Wednesday, March 21, 2007

How is your soul?

I can't tell you how many times I have written paragraphs for a blog and then the entire thing jumps a page and is gone. Yeah, that just happened.

I was in Utah last week for a ski, sightseeing, laugh filled vacation. I am constantly amazed at the diversity of this country. I loved driving in Salt Lake City - it is so flat and the city was a mixture of lights, buildings and the color brown but if you bother to look up the mountains almost surprise you with their presence and beauty.

I tried really hard to hold on to the feelings I felt while skiing down a slope looking out over Park City or while I was standing on the edge of the Salt Lake. It is overwhelming to know that I am so small and still get to experience life is such a huge way!

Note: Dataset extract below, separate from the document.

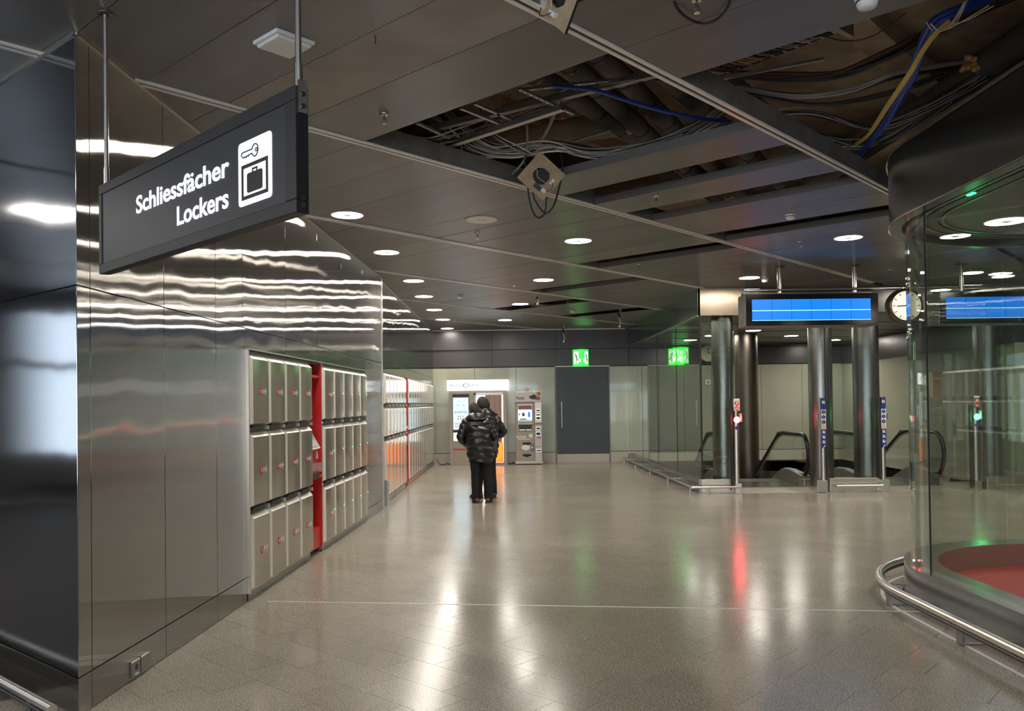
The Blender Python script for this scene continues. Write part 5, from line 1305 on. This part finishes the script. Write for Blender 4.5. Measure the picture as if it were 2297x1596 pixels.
def person(loc, rotz, label, jacket, hair_mat, shoe_mat, hood, arms, stance, head_tilt=.25, head_turn=0, Ht=1.72, lean=0):
    t = thing('person', label, 'person', loc, rotz)          # faces local +Y
    k = Ht / 1.72
    hipz, shz, neckz, headz = .92 * k, 1.40 * k, 1.47 * k, 1.60 * k
    (lf, rf) = stance                                         # foot positions (x, y)
    hd = Vector((0, .03 + head_tilt * .12, headz))
    V = [Vector((0, 0, hipz)), Vector((0, -.01, 1.10 * k)), Vector((0, -.015, 1.28 * k)), Vector((0, -.005, shz)), Vector((0, .01, neckz + .02)), hd - Vector((0, .0, .05)), hd + Vector((0, .0, .05 * k))]
    E = [(0, 1), (1, 2), (2, 3), (3, 4), (4, 5), (5, 6)]; R = [(.155, .12), (.14, .105), (.155, .11), (.12, .085), .055, (.074, .085), (.078, .092)]
    for s_, ft in ((-1, lf), (1, rf)):
        i = len(V); fx, fy = ft
        V += [Vector((s_ * .09, 0, hipz - .06)), Vector((s_ * .09 * .5 + fx * .5, fy * .5 + .02, .50 * k)), Vector((fx, fy, .10)), Vector((fx + s_ * .01, fy + .10, .045))]
        E += [(0, i), (i, i + 1), (i + 1, i + 2), (i + 2, i + 3)]; R += [.085, .058, .042, .032]
    for s_, (el, wrp, hdv) in ((-1, arms[0]), (1, arms[1])):
        i = len(V); sh = Vector((s_ * .185, -.01, shz - .02))
        V += [sh, Vector(el), Vector(wrp)]; E += [(3, i), (i, i + 1), (i + 1, i + 2)]; R += [.06, .046, .032]
        hv, he, hr = hand(None, Vector(wrp), hdv, (-.3 * s_, .4, .6), 1.0)
        o_ = len(V); V += hv[1:]; R += hr[1:]
        E += [((i + 2) if a == 0 else a - 1 + o_, b - 1 + o_) for a, b in he]
    body = skinmesh('body', V, E, R, 'skin', t, 0, 2)
    # face
    Mh = Matrix.Translation(hd) @ Matrix.Rotation(head_turn, 4, 'Z') @ Matrix.Rotation(-head_tilt, 4, 'X')
    m = MB()
    m.lathe([(0, -.115), (.040, -.108), (.066, -.075), (.078, -.02), (.082, .03), (.075, .075), (.05, .105), (.0, .118)], 'skin', 22, Mh @ Matrix.Diagonal((.96, 1.16, 1, 1)))
    m.add([(-.014, .086, -.02), (.014, .086, -.02), (0, .112, -.022), (0, .088, .028)], [(0, 1, 2), (0, 2, 3), (2, 1, 3)], 'skin', Mh)
    for s_ in (-1, 1):
        m.lathe([(0, -.010), (.010, -.006), (.012, 0), (.008, .008), (0, .010)], 'white_plastic', 8, Mh @ Matrix.Translation((s_ * .032, .080, .012)))
        m.lathe([(0, -.005), (.005, 0), (0, .005)], 'black_plastic', 8, Mh @ Matrix.Translation((s_ * .032, .091, .012)))
        m.lathe([(0, -.030), (.012, -.022), (.016, .005), (.012, .024), (0, .030)], 'skin', 10, Mh @ Matrix.Translation((s_ * .082, -.008, -.005)) @ Matrix.Diagonal((.55, 1, 1, 1)))
    m.box(-.024, .024, .080, .089, -.055, -.048, 'maroon', Mh); m.build('face', t)
    m = MB(); n = 26; rows = 12; vs = []
    thick = .012 if hair_mat == 'hair_brown' else .026
    for j in range(rows + 1):
        for i in range(n):
            a = 2 * PI * i / n; back = .5 - .5 * math.sin(a)         # 1 at the back
            lo = -.35 - .75 * back if hair_mat == 'hair_dark' else -.15 - .72 * back
            ph = PI / 2 - (PI / 2 - lo) * j / rows
            r = 1 + .05 * noise.noise(Vector((a * 2, ph * 3, 1)))
            rx, ry, rz = .079 + thick, .094 + thick, .118 + thick
            edge = 1 if j < rows else .90
            vs.append((rx * r * edge * math.cos(ph) * math.cos(a), -.004 + ry * r * edge * math.cos(ph) * math.sin(a), rz * r * math.sin(ph)))
    fs = [(j * n + i, (j + 1) * n + i, (j + 1) * n + (i + 1) % n, j * n + (i + 1) % n) for j in range(rows) for i in range(n)]
    m.add(vs, fs, hair_mat, Mh, True); m.build('hair', t)
    # trousers
    tr_ = MB()
    for s_, (fx, fy) in ((-1, lf), (1, rf)):
        keys = [(s_ * .085, -.005, .97 * k, .115, .125), (s_ * .088, .0, .80 * k, .105, .115), ((s_ * .09 + fx) / 2, fy * .4 + .015, .52 * k, .082, .092), (fx, fy, .22, .076, .085), (fx, fy + .005, .06, .080, .092)]
        rg = [((a, b, c_), rx, ry) for a, b, c_, rx, ry in interp(keys, 26)]
        mm = loft(rg, 'trouser_black', 20, wr=.10, seed=s_ * 3); tr_.add(mm.v, mm.f, 'trouser_black', None, True)
    tr_.build('trousers', t, recalc=True)
    # shoes
    for s_, (fx, fy) in ((-1, lf), (1, rf)):
        Ms = Matrix.Translation((fx, fy, 0)) @ Matrix.Rotation(-s_ * .25, 4, 'Z')
        m = MB(); pr = [(-.095, .035, .055), (-.07, .042, .085), (-.01, .044, .095), (.06, .048, .07), (.12, .050, .05), (.165, .036, .035)]
        vs = []; nn_ = 12
        for y, hw, hh in pr:
            for i in range(nn_): a = 2 * PI * i / nn_; vs.append((hw * math.cos(a), y, .018 + max(0, hh * (.5 + .5 * math.sin(a)))))
        fs = [(j * nn_ + i, j * nn_ + (i + 1) % nn_, (j + 1) * nn_ + (i + 1) % nn_, (j + 1) * nn_ + i) for j in range(len(pr) - 1) for i in range(nn_)] + [tuple(range(nn_)), tuple(reversed(range((len(pr) - 1) * nn_, len(pr) * nn_)))]
        m.add(vs, fs, shoe_mat, Ms, True); so = m.build('shoe', t, recalc=True)
        m = MB(); m.prism([(.04, -.10), (.046, 0), (.054, .10), (.038, .17), (-.038, .17), (-.054, .10), (-.046, 0), (-.04, -.10)], 0, .022, 'sole', Ms); m.build('sole', so, bevel=.004)
    # jacket: quilted torso, sleeves, hood
    jm = MB(); nq = 6
    keys = [(0, .00, .70 * k, .195, .16), (0, .0, .82 * k, .225, .185), (0, -.005, .98 * k, .232, .195), (0, -.012, 1.15 * k, .238, .20), (0, -.012, 1.30 * k, .238, .185), (0, -.008, 1.40 * k, .205, .155), (0, .0, 1.47 * k, .12, .11), (0, .012, 1.51 * k, .088, .09)]
    rr = []
    for a, b, c_, rx, ry in interp(keys, 70):
        ph = (c_ / k - .74) / .72 * nq; pf = .011 * abs(math.sin(PI * ph)) ** .8 - .004
        rr.append(((a, b, c_), rx + pf, ry + pf))
    mm = loft(rr, jacket, 64, wr=.05, seed=5)
    # skew the quilt seams a little so that they sag
    vv = []
    for (x_, y_, z_) in mm.v:
        dd = .020 * noise.noise(Vector((x_ * 5 + z_ * 3, y_ * 5, z_ * 11))) + .006 * noise.noise(Vector((x_ * 8 - z_ * 6, y_ * 7, z_ * 18))); hyp = math.hypot(x_, y_) + 1e-6
        vv.append((x_ * (1 + dd / hyp), y_ * (1 + dd / hyp), z_ + .045 * noise.noise(Vector((x_ * 5, y_ * 5, z_ * 3))) + .10 * abs(x_) * (1 if z_ > .95 else 0) * (.0) - (.03 * (x_ / .23) ** 2 if .9 < z_ < 1.3 else 0)))
    jm.add(vv, mm.f, jacket, None, True); jm.build('jacket', t, recalc=True)
    for s_, (el, wrp, hdv) in ((-1, arms[0]), (1, arms[1])):
        sh = Vector((s_ * .175, -.01, shz - .035)); pts = bez([sh + Vector((-s_ * .06, 0, .03)), sh, sh.lerp(Vector(el), .5) + Vector((s_ * .012, -.01, 0)), Vector(el), Vector(el).lerp(Vector(wrp), .5), Vector(wrp)], 12)
        L = len(pts); rad = []
        for i in range(L):
            f = i / (L - 1); base_ = .088 - .030 * f; rad.append(base_ + .010 * abs(math.sin(PI * f * 8)) - .004)
        rad[-1] *= .8
        MB().tube(pts, rad, jacket, 20).build('sleeve', t)
    if hood:
        m = MB(); vs = []; n = 26; rows = 8
        for j in range(rows + 1):
            f = j / rows
            for i in range(n):
                a = 2 * PI * i / n
                R_ = .150 + .028 * math.sin(PI * f) - .02 * f; h_ = 1.43 * k + .085 * math.sin(PI * f * .5) * 1.0
                vs.append((R_ * (1.08 - .42 * f) * math.cos(a), -.045 + R_ * (.95 - .35 * f) * math.sin(a) - .03 * (1 - f), h_ + (.035 * (-math.sin(a)) * f) + .012 * noise.noise(Vector((a * 2, f * 4, 2)))))
        fs = [(j * n + i, j * n + (i + 1) % n, (j + 1) * n + (i + 1) % n, (j + 1) * n + i) for j in range(rows) for i in range(n)]
        m.add(vs, fs, jacket, None, True); m.build('hood', t)
    if lean:
        for ch in t.children:
            if ch.name.split('.')[0] in ('trousers', 'shoe'): continue
            for v in ch.data.vertices:
                if v.co.z > .85: v.co.x += lean * (v.co.z - .85)
    return t
person((-.545, 14.22, 0), math.radians(2), 'person in black hooded puffer jacket seen from behind, brown shoes, facing the photo booth', 'jacket_black', 'hair_brown', 'shoe_brown', True,
       [((-.30, -.02, 1.10), (-.17, .17, .93), (.4, .8, .1)), ((.27, .02, 1.12), (.10, .24, 1.05), (-.5, .8, .1))], ((-.085, 0), (.125, .0)), .35, .1, 1.70, -.13)
person((-.47, 14.95, 0), math.radians(38), 'taller person in dark jacket half hidden behind the one in the hooded jacket', 'jacket_grey', 'hair_dark', 'shoe_dark', False,
       [((-.28, .06, 1.13), (-.12, .25, 1.08), (.5, .8, .1)), ((.36, -.02, 1.16), (.16, .20, 1.00), (-.6, .7, .1))], ((-.14, .08), (.08, -.06)), .45, .3, 1.80)
t = thing('shoulder_bag', 'dark rectangular bag at the side of the taller person', 'bag', (-.335, 14.72, .84))
MB().box(-.09, .07, -.04, .04, 0, .24, 'jacket_grey').build('pouch', t, bevel=.012); MB().tube(bez([(-.07, 0, .23), (-.06, .03, .45), (-.10, .1, .62)], 5), .008, 'jacket_grey', 6).build('strap', t)

# ================================================================== CONCOURSE BEHIND THE CAMERA (seen only as reflections)
wq_ = struct('wall_rear', (0, -10.5, 0))
m = MB(); m.box(-14, 12, -.2, 0, 0, 4.5, 'shop_wall'); m.build('wall_plane', wq_)
for i, (x0, x1) in enumerate(((-11, -8), (-5.5, -2.5), (-1.5, 1.8), (4.0, 7.5))):
    t = thing('added_shop_front', 'added lit window for reflections behind the camera, %s from the left' % ordn[i], 'added shop front', (x0, -10.48, 0))  # unseen shops, added so the steel walls have something to reflect
    w_ = x1 - x0; MB().box(0, w_, .0, .06, 2.55, 3.0, 'added_shop_sign').build('added_sign_band', t)
    for k in range(3): MB().box(w_ * k / 3 + .06, w_ * (k + 1) / 3 - .06, .0, .03, .35, 2.4, 'added_shop_white' if (i + k) % 3 else 'added_shop_warm').build('added_window_pane', t)
    m = MB(); m.box(-.05, 0, 0, .10, 0, 3.05, 'steel_dark'); m.box(w_, w_ + .05, 0, .1, 0, 3.05, 'steel_dark'); m.box(0, w_, 0, .1, 2.42, 2.53, 'steel_dark'); m.box(0, w_, 0, .1, .25, .33, 'steel_dark'); m.build('frame', t)
wl2 = struct('wall_left_rear')
MB().box(-14.2, -14, -10.5, 15, 0, 4.5, 'shop_wall').box(-14, -3.6, 14.8, 15, 0, 4.5, 'shop_wall').build('wall_plane', wl2)
for i, y0 in enumerate((-7.5, -2.8, 1.4, 5.3)):
    t = thing('added_shop_front', 'added shop frontage for reflections on the left side of the concourse, %s from the rear' % ordn[i], 'added shop front', (-13.98, y0, 0), PI / 2)  # also added, feeding the reflections in the steel block
    if i < 2: MB().box(0, 3.4, -.06, .0, 2.55, 3.0, 'added_shop_sign').build('added_sign_band', t)
    if i < 2 or i == 3:
        for k in range(3):
            if i == 3 and k < 2: continue
            MB().box(3.4 * k / 3 + .06, 3.4 * (k + 1) / 3 - .06, -.03, .0, .9 if i == 3 else .35, 3.4 if i == 3 else 2.4, 'added_entrance_glow' if i == 3 else 'added_shop_white').build('added_window_pane', t)  # last front: single pane shaped for the facet's bright reflection
    MB().box(0, 3.4, -.1, 0, 2.42, 2.53, 'steel_dark').box(0, 3.4, -.1, 0, .25, .33, 'steel_dark').build('frame', t)
MB().box(12, 12.2, -10.5, 25, 0, 4.5, 'shop_wall').build('wall_plane', wr)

There were a few times that I just laughed out loud while skiing...who knew you could get whip lash while skiing? Let's see if I can explain this...It unseasonably warm last week for Utah on the Mtns. Last Tuesday it was around 67 degrees - which means that the snow would freeze over night and then start to thaw out during the day. Sometimes when we were skiing our last run to the bottom it was extremely slushy and hard to ski through. But what was so funny, were the times that the snow was icy and slick for a few feet and then change to a rough patch for a few feet -- back and forth -- it's a little like sliding on a hard floor in socks and then trying to slide over carpet back to floor and so on. I would be minding my own business and then I would completely lose my balance because of the whip lash. i have to say, it was fun watching other people go through the same thing. I didn't laugh out loud at them though.

OH - and did I fall while skiing last week? No, not one time. But on Sunday morning, I left church a few minutes early, and on my way down the stair from the balcony I skipped the last step for some unknown reason and completely fell on my rear end. You should have seen the ushers trying to get to me and make sure I was okay. Humbling.

I write all of this because I have been reflecting tonight on the inconsistencies of feeling confident. The only thing I am confident in is my faith in Christ. So many people have said the following but I have to say that everytime I decide I have something figured out - I realize very quickly that I don't. I have such a longing for total honesty in my life and I lie to myself constantly. I want so badly to prove that I don't need anyone else to live this life and at the same time long for community to walk with me while at the same time fear the community because of the accountability it will bring to my life. I know that I am not the only one feeling this - because so many of you have shared these same thoughts with me.

I love the paradox of this moment - my ache right now to express my true thoughts and how my sould is doing but also knowing that you are going to read what you need to understand. I also love that community is how I learn more about myself.

Parker Palmer puts it so much better than I ever could: If we are to hold solitude and community together as a true paradox, we need to deepen our understanding of both poles. Solitude does not necessarily mean living apart from others; it means never living apart from one's self. It is not about the absence of other people - it is about being fully present to ourselves, whether or not we are with others. Community does not necessary mean living face-to-face with others; rather, it means never losing the awareness that we are connected to each other. It is not about the presence of other people - it is about being fully open to the reality of relationship, whether or not we are alone.

Lord, give me your heart and help me to live undivided.